Insight Richard Craill August 28, 2023 (Comments off) (507)

Monday Muse: F1’s well-timed thriller

It’s almost as if it knew..

Formula 1 needed last night’s Dutch Grand Prix, an utterly captivating rain-muddled thriller that was arguably the race of the season.

Months of tedium generated by the ubiquitousness of Max Verstappen dominating again, Perez doing nothing again and Ferrari failing again made it feel like things were starting to overpower the Drive to Survive effect that has led the F1-goes-large narrative for the last few years.

Beyond the glossy Netflix drama and catchy soundbites, this was proper F1 which over the years has done a very good job of at times being spectacularly unspectacular.

Oh sure, there were talking points – there always are.

McLaren’s resurgence was a positive and if you were in Australia Daniel Ricciardo’s comeback even moreso. The behind-the-scenes Alpine rumblings were very Formula One and the continued rumblings of dissent about Ferrari being, well, Ferrari are a constant.

But then the race would start, Max Verstappen would vanish in the lead, Sergio Perez would fail entirely to match him and Red Bull would win again.

Even the mid pack battles were just a series of fake, DRS-aided overtakes that felt entirely meaningless.

And if there’s something worse than a sport being boring, it’s a competition feeling meaningless.

And then comes the Dutch Grand Prix.

Sure, Max Verstappen won and in the end won relatively comfortably.

But behind that – well, this was sensational. This is what F1 can deliver when the conditions are right. It was absurd, compelling, captivating and brilliant live sporting drama the kind of which that in the motorsport world only something like Formula 1 can provide.

Gladiators in the world’s fastest racing cars extending their abilities in incredible conditions with the threat of an impending accident or glory a fifty-fifty even split.

And it was just the tonic after months of relative tedium for most and then a three-week break where not much else happened.

The thing is, it’s almost like F1 knew it had to deliver this race.

Think of the Formula 1 season as you would a concert by a still-touring 1980s rock group.

Yeah, they’re a little grey and probably play in a lower key than before because the singer can’t hit the high notes, but they still go hard and had just enough hits to make a full headlining tour viable.

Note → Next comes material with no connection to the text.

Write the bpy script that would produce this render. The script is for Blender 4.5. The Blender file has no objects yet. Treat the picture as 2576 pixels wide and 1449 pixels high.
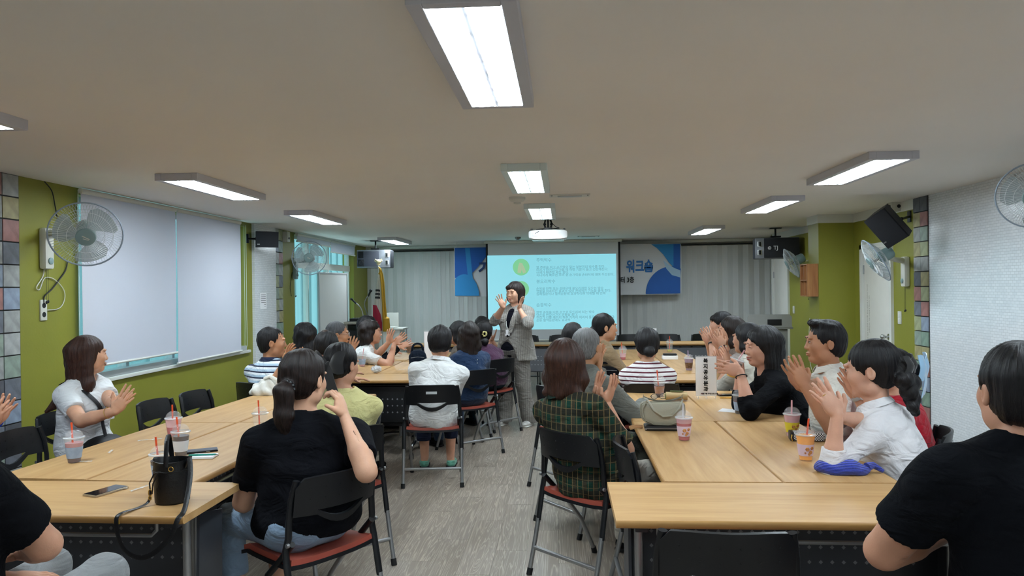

Bands like this are smart. They know that to fill a 90-minute set there’s going to be a few songs included that aren’t massive hits – songs that the crowd will tap their feet to but are unlikely to get them up on them.

That’s why they always schedule the mid-set banger, the perfectly timed mid-concert smash hit everyone knows that elevates the atmosphere and gets people back out of their seat, fully engaged after a lull and timed and performed to perfection.

It’s enough to keep said crowd up and about to the end of the set, waiting for the encore.

The Dutch GP was just that. Sure, Max won and sure Red Bull continues to dominate a season that has every indication of them winning every race.

But that race gives hope that there’s more to come and Formula 1 has a habit of delivering this just when it needs it.

Because in every 1988-spec McLaren Honda rout, there’s a Gerhard Berger at Monza: a perfectly timed, perfectly placed win to reignite a sport otherwise bored of domination.  

Isn’t it convenient, then, that F1 heads back to the Cathedral of Speed next week? A track where in recent years an Alpha Tauri and a McLaren have won races.

If you watched last night, there’s now almost no doubt you’re tuning in for that – and because of the Dutch Grand Prix there’s hope that 2023 will deliver its own Berger moment, that win against the tide.  

F1 needed to deliver in last night’s race.

It needed a show and it needed some magic to keep people engaged from the mid-set lull through to the Abu Dhabi encore.